Seriously, though, my dreams are like Steve's, except I often seem to have forgotten my pants.Hehe, same here. Seems a lot of smart people have this dream. But forgetting your pants must surely mean a genius among geniuses.

(I haven't had it for years, now I think about it. I'm worlds more confident now than in those days; I'd love to see how I handle it now. Eg, as a pretty cool guy I've always had pretty cool guy friends and in my dreams it was often some buddy that would get the dream girl. Not anymore! Now she's a piece of cake.)

Anonymous said...

Had this dream many times in many variants (e.g. frantically running through an empty campus or opening identical doors in an infinite hallway). This was accompanied by severe teeth grinding while in a very competitive elite sci/eng school.

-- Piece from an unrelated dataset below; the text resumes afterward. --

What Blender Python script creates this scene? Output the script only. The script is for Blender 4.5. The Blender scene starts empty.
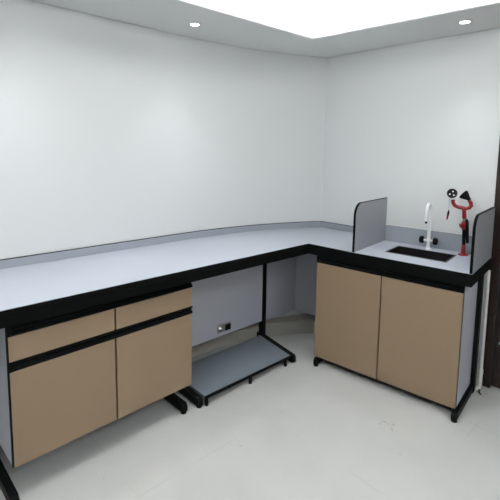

Now released into the general population, I fear I'm suffering from the opposite root pathologies: overconfidence combined with indolence. My dreams now are expansive whereby I am conquering the world by some measure.

kraut said...

The other night I was a captured German soldier and Stalin personally was one of the interrogators / torturers. I said that I needed to give up only one principal in order to escape torture. I was kinda scared of the guy, but in retrospect consider his offer to be very lenient.

Jerry said...

I never had this dream, but now, as a professor, I have a variation of it: I walk in to teach my class and realize that I forgot to put on my pants!

Anonymous said...

Jody wrote...

do people who never went to college have this dream?...maybe they have some other universal, recurring dream where they can't find their work uniform and then step outside and their truck/beat up honda is missing?I don't know about others, but I very rarely remember my dreams. The last time I had recurring dreams that I remembered was back in early elementary school.

Hunsdon said...

If you have a dream where you show up without pants, the only option is the "The Man Who Would Be King" option.

"Brass it out, Danny, brass it out."

Anonymous said...

I have that dream, too. I also sometimes dream that I'm back in the military and forced to perform endless senseless menial tasks that I can't get out of.